INDICES for Stock Exchange
Why index/indices??
• To know the health of the market, to make trading and exchanges easy there are indices for stock exchanges. These indices (an index for a stock exchange ) help in estimating if a market is bullish or bearish.
Starting with indices of BSE and NSE –
• The main Index of BSE is SENSEX while that of NSE is CNX Nifty.
• The other indices at BSE are: BSE 500, BSE 100, BSE 200 ETC.
• NSE also has launched several stock indices including: S&P CNX Nifty, CNX Nifty Junior, CNX 100 etc.
What is S & P and DOW JONES ??
• The most widely used market capitalization indices are products of Standard and Poor ( S & P) and Dow Jones.
• They are created by financial companies conducting research and analysis on stocks and bonds.
S & P INDICES INCLUDE:
• S & P 500:free-float capitalization-weighted index of the prices of 500 large-capitalization common stocks actively traded in the US.
• S & p 400 midcap index.
• S & p 600 small cap index.
Theses indices may vary with stock exchange.
BSE SENSEX
• The S&P BSE SENSEX (S&P Bombay Stock Exchange Sensitive Index), also-called the BSE 30 or simply the SENSEX, is a free-float market-weighted stock market index of 30 well-established and financially sound companies listed on Bombay Stock Exchange.
• The 30 component companies which are some of the largest and most actively traded stocks, are representative of various industrial sectors of the Indian economy.
• The base value of the S&P BSE SENSEX is taken as 100 on 1 April 1979, and its base year as 1978–79. Today it has crossed 27400 mark!!
• The index is calculated based on a free float capitalization method.
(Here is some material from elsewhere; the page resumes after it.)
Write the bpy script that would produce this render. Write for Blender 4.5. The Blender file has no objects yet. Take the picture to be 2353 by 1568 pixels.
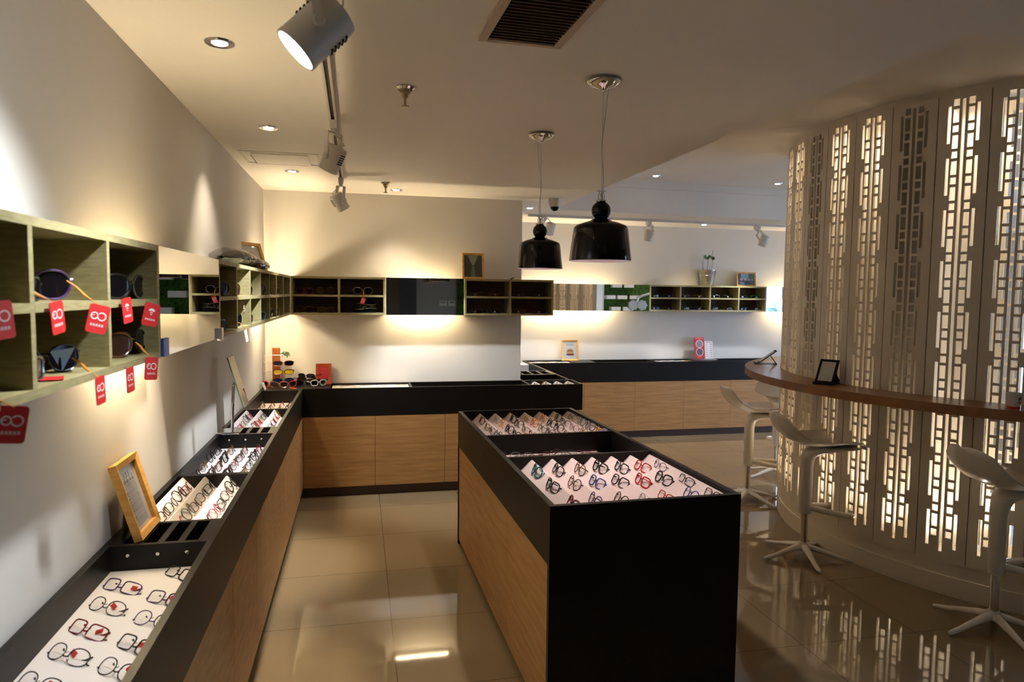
import bpy, bmesh, math, random
from mathutils import Vector, Matrix, Euler
random.seed(7)
scene = bpy.context.scene
COL = scene.collection
PI = math.pi

# ------------------------------------------------------------------ camera
YAW, PITCH, ROLL = .2190, .0688, .0114
_r = Vector((math.cos(YAW), -math.sin(YAW), 0))
_f = Vector((math.sin(YAW)*math.cos(PITCH), math.cos(YAW)*math.cos(PITCH), -math.sin(PITCH)))
_u = _r.cross(_f)
_r2 = _r*math.cos(ROLL) + _u*math.sin(ROLL)
_u2 = -_r*math.sin(ROLL) + _u*math.cos(ROLL)
cd = bpy.data.cameras.new('camera')
cam = bpy.data.objects.new('camera', cd)
COL.objects.link(cam)
cam.matrix_world = Matrix(((_r2.x, _u2.x, -_f.x, .7779), (_r2.y, _u2.y, -_f.y, 0), (_r2.z, _u2.z, -_f.z, 1.7), (0, 0, 0, 1)))
cd.sensor_width = 36
cd.lens = 1579.5/2353*36
cd.clip_start = .02
cd.dof.use_dof = True
cd.dof.focus_distance = 3.4
cd.dof.aperture_fstop = 4.5
scene.camera = cam

# ------------------------------------------------------------------ world, exposure
w = bpy.data.worlds.new('world'); scene.world = w
w.use_nodes = True
nt = w.node_tree; nt.nodes.clear()
wo = nt.nodes.new('ShaderNodeOutputWorld'); bg = nt.nodes.new('ShaderNodeBackground')
sky = nt.nodes.new('ShaderNodeTexSky')
sky.sky_type = 'NISHITA'; sky.sun_disc = False; sky.sun_elevation = math.radians(35); sky.sun_rotation = math.radians(-60); sky.air_density = 1.2; sky.dust_density = 2
tint = nt.nodes.new('ShaderNodeMix'); tint.data_type = 'RGBA'; tint.blend_type = 'MULTIPLY'; tint.inputs[0].default_value = 1; tint.inputs[7].default_value = (.80, .95, 1.22, 1)
nt.links.new(sky.outputs[0], tint.inputs[6]); nt.links.new(tint.outputs[2], bg.inputs[0]); nt.links.new(bg.outputs[0], wo.inputs[0])
bg.inputs[1].default_value = 1.4
vs = scene.view_settings
vs.view_transform = 'Standard'; vs.look = 'None'; vs.exposure = 1.2; vs.gamma = 1; vs.use_curve_mapping = False
cy = scene.cycles
cy.use_denoising = True
cy.max_bounces = 9; cy.diffuse_bounces = 5; cy.glossy_bounces = 5; cy.transparent_max_bounces = 16; cy.transmission_bounces = 4
cy.sample_clamp_indirect = 4.0; cy.sample_clamp_direct = 0
cy.caustics_reflective = False; cy.caustics_refractive = False
cy.use_light_tree = True

WARM = (1.0, .74, .42)
AMBER = (1.0, .70, .34)
COOL = (.87, .93, 1.0)
NEUT = (1.0, .86, .68)
K_TUBE, K_DOWN, K_SPOT = 3.0, 1.0, .8

# ------------------------------------------------------------------ materials
def lin(c):
    return tuple((x/12.92 if x <= .04045 else ((x+.055)/1.055)**2.4) for x in c)
def rgb(r, g, b): return lin((r/255, g/255, b/255))
def mat(name, col, rough=.5, metal=0, var=.05, scale=30, bump=0, spec=.5, stretch=None, col2=None, coat=0, lo=.35, hi=.65, detail=4):
    m = bpy.data.materials.new(name); m.use_nodes = True
    n = m.node_tree.nodes; l = m.node_tree.links
    b = n['Principled BSDF']
    b.inputs['Roughness'].default_value = rough; b.inputs['Metallic'].default_value = metal
    b.inputs['Specular IOR Level'].default_value = spec
    b.inputs['Coat Weight'].default_value = coat
    tc = n.new('ShaderNodeTexCoord'); mp = n.new('ShaderNodeMapping'); no = n.new('ShaderNodeTexNoise'); cr = n.new('ShaderNodeValToRGB')
    l.new(tc.outputs['Object'], mp.inputs[0]); l.new(mp.outputs[0], no.inputs['Vector']); l.new(no.outputs['Fac'], cr.inputs[0])
    no.inputs['Scale'].default_value = scale; no.inputs['Detail'].default_value = detail
    if stretch: mp.inputs['Scale'].default_value = stretch
    c2 = col2 or tuple(min(1, x*(1-var)) for x in col)
    cr.color_ramp.elements[0].position = lo; cr.color_ramp.elements[1].position = hi
    cr.color_ramp.elements[0].color = (*c2, 1); cr.color_ramp.elements[1].color = (*col, 1)
    l.new(cr.outputs[0], b.inputs['Base Color'])
    if bump:
        bp = n.new('ShaderNodeBump'); bp.inputs['Strength'].default_value = bump; bp.inputs['Distance'].default_value = .002
        l.new(no.outputs['Fac'], bp.inputs['Height']); l.new(bp.outputs[0], b.inputs['Normal'])
    return m
def emis(name, col, s):
    m = bpy.data.materials.new(name); m.use_nodes = True
    n = m.node_tree.nodes; n.clear()
    o = n.new('ShaderNodeOutputMaterial'); e = n.new('ShaderNodeEmission')
    e.inputs[0].default_value = (*col, 1); e.inputs[1].default_value = s
    m.node_tree.links.new(e.outputs[0], o.inputs[0]); return m
def seethru(name, col, fac, rough=.02, gl=(1, 1, 1)):
    m = bpy.data.materials.new(name); m.use_nodes = True
    n = m.node_tree.nodes; n.clear(); l = m.node_tree.links
    o = n.new('ShaderNodeOutputMaterial'); mx = n.new('ShaderNodeMixShader'); t = n.new('ShaderNodeBsdfTransparent'); g = n.new('ShaderNodeBsdfGlossy')
    fr = n.new('ShaderNodeLayerWeight'); fr.inputs[0].default_value = .5
    pw = n.new('ShaderNodeMath'); pw.operation = 'POWER'; pw.inputs[1].default_value = 4
    ad = n.new('ShaderNodeMath'); ad.operation = 'MULTIPLY_ADD'; ad.inputs[1].default_value = .8*min(fac, 1.2); ad.inputs[2].default_value = .045*fac
    ad.use_clamp = True
    l.new(fr.outputs['Facing'], pw.inputs[0]); l.new(pw.outputs[0], ad.inputs[0])
    t.inputs[0].default_value = (*col, 1); g.inputs[0].default_value = (*gl, 1); g.inputs[1].default_value = rough
    l.new(ad.outputs[0], mx.inputs[0]); l.new(t.outputs[0], mx.inputs[1]); l.new(g.outputs[0], mx.inputs[2]); l.new(mx.outputs[0], o.inputs[0])
    return m
M = {}
M['paint'] = mat('wall_paint', rgb(232, 226, 216), .75, var=.02, scale=3)
M['ceil'] = mat('ceiling_paint', rgb(240, 234, 224), .8, var=.02, scale=2)
M['greywall'] = mat('grey_paint', rgb(150, 148, 148), .7, var=.03, scale=3)
M['olive'] = mat('olive_oak_laminate', rgb(160, 150, 106), .5, var=.1, scale=26, stretch=(1, 1, 6), col2=rgb(140, 129, 88))
M['shelfback'] = mat('shelf_back_laminate', rgb(88, 66, 40), .6, scale=26, stretch=(1, 1, 6), col2=rgb(70, 50, 28))
M['wood_x'] = mat('oak_front_along_x', rgb(190, 147, 96), .42, scale=9, stretch=(.35, 1, 4.5), col2=rgb(160, 116, 68), lo=.3, hi=.7, detail=6)
M['wood_y'] = mat('oak_front_along_y', rgb(190, 147, 96), .42, scale=9, stretch=(1, .35, 4.5), col2=rgb(160, 116, 68), lo=.3, hi=.7, detail=6)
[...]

It means these shares are floated and any one can purchase them. In other words no shares owned by stakeholders are included and is available to public.
• A company's stock currently held by all its shareholders and restricted shares owned by the company’s officers are called outstanding shares. They are excluded.
• Market weighted means that contribution of each company towards market depends on the weight of that company. More the shares and value of share, bigger the company, greater is the contribution.
• The market capitalization of a company is determined by multiplying the price of its stock by the number of shares issued.
What is market capitalization??
To find the free-float capitalization of a company, first find its market cap (number of outstanding shares x share price) then multiply its free-float factor. The free-float factor is determined by the percentage of floated shares to outstanding.
Egs: if a company has a float of 10 million shares and outstanding shares of 12 million, the percent of float to outstanding is 83%. A company with an 83% free float falls in the 80-85% free-float factor, or 0.85, which is then multiplied by its market cap (e.g., $120 million (12 million shares x .$10/share) x 0.85 = $102 million free-float capitalization).
Sensex and how its calculated??
METHOD ADOPTED FOR SENSEX CACULATION
The method adopted for calculating Sensex is the market capitalisation weighted method in which weights are assigned according to the size of the company. Larger the size, higher the weightage.
The base year of Sensex is 1978-79 and the base index value is set to 100 for that period.
WHY IS THE BASE VALUE SET TO 100 POINTS?
The total value of shares in the market at the time of index construction is assumed to be ’100′ in terms of ‘points’. This is for the purpose of ease of calculation and to logically represent the change in terms of percentage. So, next day, if the market capitalization moves up 10%, the index also moves 10% to 110.
HOW ARE THE STOCKS SELECTED?
The stocks are selected based on a lot of qualitative and quantitative criterias.
HOW IS THE INDEX CONSTRUCTED?
Assume that there is only one stock in the market. In that case, the base value is set to 100 and let’s assume that the stock is currently trading at 200. Tomorrow the price hits 260 (30% increase in price) so, the index will move from 100 to 130 to indicate that 30% growth. Now let’s assume that on day 3, the stock finishes at 208. That’s a 20% fall from 260. So, to indicate that fall, the Sensex will be corrected from 130 to 104(20%fall).
Try to extend the same logic to two stocks – A and B. A is trading at 200 and let’s assume that the second stock ‘B’ is trading at 150. Since the Sensex follows the market capitalization weighted method, we have to find the market capitalization (or size of the company- in terms of price) of the two companies and proportionate weightage will have to be given in the calculation.
CNX NIFTY
• The CNX Nifty, also called the Nifty 50 or simply the Nifty, is National Stock Exchange of India's benchmark stock market index.
• The CNX Nifty covers 22 sectors of the Indian economy and offers investment managers exposure to the Indian market in one portfolio
• The CNX Nifty index is a free float market capitalisation weighted index.
• The index was initially calculated on full market capitalisation methodology. From June 26, 2009, the computation was changed to free float methodology.
• The base value of the index has been set at 1000, and a base capital of Rs 2.06 trillion.[3]
• The CNX Nifty Index was developed by Ajay Shah and Susan Thomas.